Start of ENTRIES SHOWN
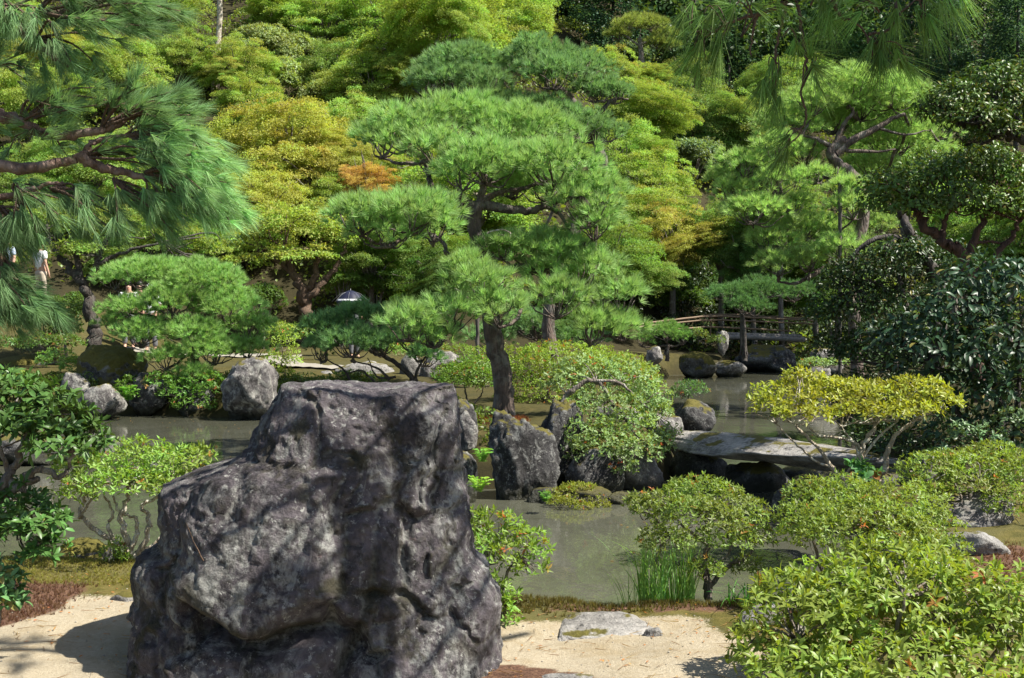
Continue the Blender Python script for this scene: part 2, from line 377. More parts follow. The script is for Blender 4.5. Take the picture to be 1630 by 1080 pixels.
M_GREY = plain('grey_cloth', (0.13, 0.13, 0.14), 0.85)
M_BEIGE = plain('beige_cloth', (0.42, 0.36, 0.28), 0.85)
M_NAVY = plain('navy_umbrella', (0.012, 0.014, 0.032), 0.55)
M_STEEL = plain('grey_metal', (0.25, 0.25, 0.26), 0.35)
M_BAMBOO = plain('weathered_wood', (0.17, 0.115, 0.068), 0.6, 0.35, 30)
M_POLE = plain('grey_pole_wood', (0.085, 0.075, 0.065), 0.8, 0.35, 18, bump=0.4)
M_DECK = plain('grey_deck_wood', (0.22, 0.20, 0.18), 0.8, 0.3, 14, bump=0.3)

# ------------------------------------------------------------------ terrain
POND = np.array([(-16, 7.5), (-4.2, 7.45), (-2.6, 7.35), (-1.5, 7.1), (-0.6, 6.55), (0.2, 6.36), (1.0, 6.30), (1.6, 6.38), (2.0, 6.75), (2.4, 7.5), (2.85, 8.8), (3.1, 10.0), (3.7, 10.9), (4.5, 12.2),
                 (4.9, 14), (5.2, 17), (6.0, 21), (7.2, 26), (8.8, 31), (9.8, 34), (10.4, 40), (7.6, 40), (6.9, 36), (6.5, 33.6), (4.6, 32.8), (3.3, 30), (2.6, 26), (2.4, 21),
                 (2.4, 17), (2.2, 14.5), (1.7, 13.5), (0.9, 13.0), (0.2, 12.8), (-0.5, 12.9), (-0.95, 13.6), (-1.2, 16), (-1.6, 19), (-2.6, 20.8), (-4.2, 20.6), (-5.3, 20.9),
                 (-6.5, 21.2), (-8, 21.4), (-10, 21.0), (-18, 20)])
def sdf(poly, x, y):
    p = np.stack([x, y], 1); d = np.full(len(p), 1e9); inside = np.zeros(len(p), bool); n = len(poly)
    for i in range(n):
        a, b = poly[i], poly[(i + 1) % n]; e = b - a; w = p - a
        t = np.clip((w @ e) / (e @ e), 0, 1)[:, None]; q = w - e * t; d = np.minimum(d, (q * q).sum(1))
        c = (a[1] > p[:, 1]) != (b[1] > p[:, 1])
        xx = a[0] + (p[:, 1] - a[1]) * (b[0] - a[0]) / (b[1] - a[1] + 1e-12)
        inside ^= c & (p[:, 0] < xx)
    return np.sqrt(d) * np.where(inside, -1, 1)      # positive on land

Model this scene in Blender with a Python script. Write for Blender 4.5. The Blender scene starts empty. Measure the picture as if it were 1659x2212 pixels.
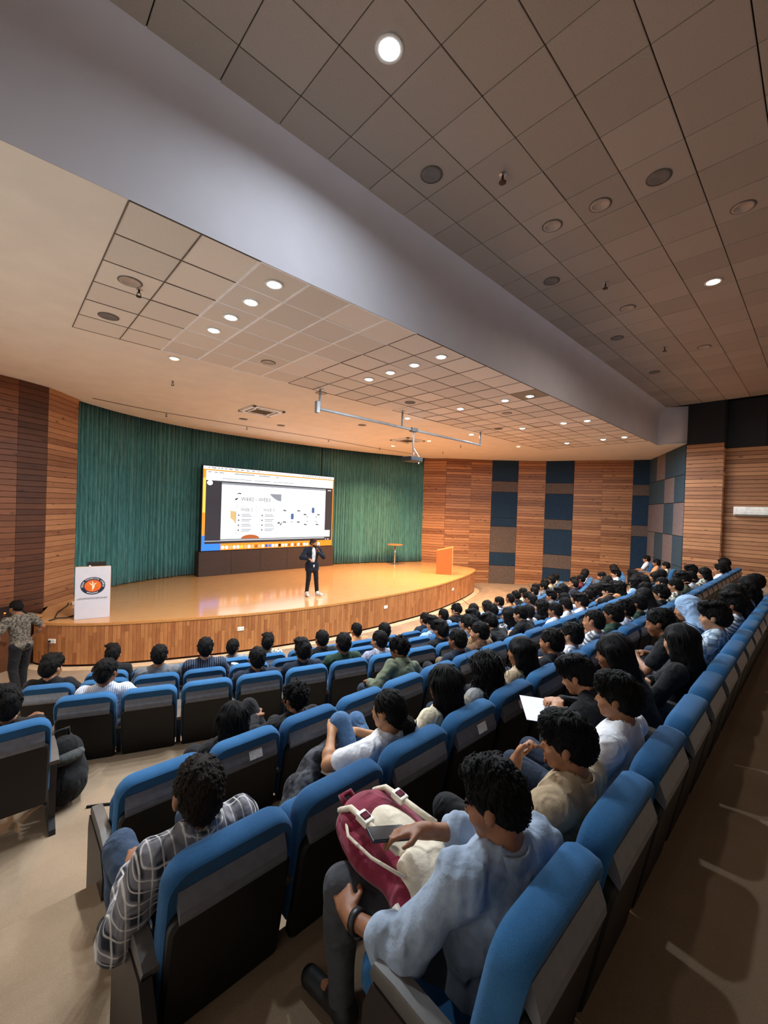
import bpy, bmesh, math, random
import numpy as np
from mathutils import Vector, Matrix

random.seed(7)
SC = bpy.context.scene
COL = SC.collection
EYE = 3.5          # camera height above the floor of the first row
STG = 0.85         # stage top
LOW = 6.075        # lower ceiling above the stage
HIGH = 7.42        # ceiling of the hall
FRONT = -0.08      # flat floor before the stage

# ------------------------------------------------------------------ camera
def make_camera():
    f, pt, ro, ya = 892.27, -0.00978, 0.03405, 0.75281
    fw = Vector((math.sin(ya) * math.cos(pt), math.cos(ya) * math.cos(pt), math.sin(pt)))
    rt = Vector((math.cos(ya), -math.sin(ya), 0))
    up = rt.cross(fw)
    r2 = rt * math.cos(ro) + up * math.sin(ro)
    u2 = -rt * math.sin(ro) + up * math.cos(ro)
    cd = bpy.data.cameras.new('camera')
    cd.sensor_fit = 'HORIZONTAL'; cd.sensor_width = 36.0
    cd.lens = 36.0 * f / 1659.0
    cd.clip_start = 0.02
    o = bpy.data.objects.new('camera', cd)
    m = Matrix((r2, u2, -fw)).transposed().to_4x4()
    m.translation = (0, 0, EYE)
    o.matrix_world = m
    COL.objects.link(o)
    SC.camera = o
make_camera()

# ------------------------------------------------------------------ world, exposure
w = bpy.data.worlds.new('world'); SC.world = w; w.use_nodes = True
w.node_tree.nodes['Background'].inputs[0].default_value = (0.5, 0.5, 0.55, 1)
w.node_tree.nodes['Background'].inputs[1].default_value = 0.02
SC.view_settings.view_transform = 'Standard'
SC.view_settings.look = 'None'
SC.view_settings.gamma = 1.0
SC.view_settings.use_curve_mapping = False
SC.view_settings.exposure = 0.0

COOL = (0.82, 0.92, 1.0)
WARM = (1.0, 0.58, 0.26)
SOFT = (1.0, 0.88, 0.74)
# (x, y, colour, watts): recessed lamps of the ceiling over the stage
STAGE_LAMPS = [(2.32, 4.49, COOL, 1), (2.32, 5.10, COOL, 1), (2.32, 5.72, COOL, 1), (2.32, 6.34, COOL, 1),
    (5.4, 4.49, COOL, 1), (5.4, 5.10, COOL, 1), (5.4, 5.72, COOL, 1), (5.4, 6.34, COOL, 1),
    (8.52, 4.52, COOL, 1), (8.5, 5.12, COOL, 1), (8.5, 6.38, COOL, 1), (8.46, 8.19, COOL, 1),
    (11.72, 4.52, COOL, 1), (11.66, 5.14, COOL, 1), (11.64, 6.39, COOL, 1), (11.58, 8.2, COOL, 1),
    (14.86, 4.54, SOFT, 1), (14.93, 5.21, COOL, 1), (15.0, 6.46, COOL, 1),
    (2.29, 8.12, WARM, 1.0), (14.75, 8.23, WARM, 3.4), (11.87, 12.26, WARM, 3.4), (11.76, 10.22, WARM, 3.4)]
STAGE_W = 98.0
# lamps of the hall ceiling; the last one hangs beyond the right edge
HALL_LAMPS = [(2.37, 2.66, COOL, 0.78), (8.56, 1.38, SOFT, 0.8), (14.7, 0.15, SOFT, 0.6)]
HALL_W = 68.0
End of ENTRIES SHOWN
* **REQUEST**
Exactly reproduce the run of lines from the start of the listing through the line with "return np.sqrt(d) *", inclusive; pictures are not copied.

* **SOLUTION BELOW**
Continue the Blender Python script for this scene: part 2, from line 377. More parts follow. The script is for Blender 4.5. Take the picture to be 1630 by 1080 pixels.
M_GREY = plain('grey_cloth', (0.13, 0.13, 0.14), 0.85)
M_BEIGE = plain('beige_cloth', (0.42, 0.36, 0.28), 0.85)
M_NAVY = plain('navy_umbrella', (0.012, 0.014, 0.032), 0.55)
M_STEEL = plain('grey_metal', (0.25, 0.25, 0.26), 0.35)
M_BAMBOO = plain('weathered_wood', (0.17, 0.115, 0.068), 0.6, 0.35, 30)
M_POLE = plain('grey_pole_wood', (0.085, 0.075, 0.065), 0.8, 0.35, 18, bump=0.4)
M_DECK = plain('grey_deck_wood', (0.22, 0.20, 0.18), 0.8, 0.3, 14, bump=0.3)

# ------------------------------------------------------------------ terrain
POND = np.array([(-16, 7.5), (-4.2, 7.45), (-2.6, 7.35), (-1.5, 7.1), (-0.6, 6.55), (0.2, 6.36), (1.0, 6.30), (1.6, 6.38), (2.0, 6.75), (2.4, 7.5), (2.85, 8.8), (3.1, 10.0), (3.7, 10.9), (4.5, 12.2),
                 (4.9, 14), (5.2, 17), (6.0, 21), (7.2, 26), (8.8, 31), (9.8, 34), (10.4, 40), (7.6, 40), (6.9, 36), (6.5, 33.6), (4.6, 32.8), (3.3, 30), (2.6, 26), (2.4, 21),
                 (2.4, 17), (2.2, 14.5), (1.7, 13.5), (0.9, 13.0), (0.2, 12.8), (-0.5, 12.9), (-0.95, 13.6), (-1.2, 16), (-1.6, 19), (-2.6, 20.8), (-4.2, 20.6), (-5.3, 20.9),
                 (-6.5, 21.2), (-8, 21.4), (-10, 21.0), (-18, 20)])
def sdf(poly, x, y):
    p = np.stack([x, y], 1); d = np.full(len(p), 1e9); inside = np.zeros(len(p), bool); n = len(poly)
    for i in range(n):
        a, b = poly[i], poly[(i + 1) % n]; e = b - a; w = p - a
        t = np.clip((w @ e) / (e @ e), 0, 1)[:, None]; q = w - e * t; d = np.minimum(d, (q * q).sum(1))
        c = (a[1] > p[:, 1]) != (b[1] > p[:, 1])
        xx = a[0] + (p[:, 1] - a[1]) * (b[0] - a[0]) / (b[1] - a[1] + 1e-12)
        inside ^= c & (p[:, 0] < xx)
    return np.sqrt(d) * np.where(inside, -1, 1)      # positive on land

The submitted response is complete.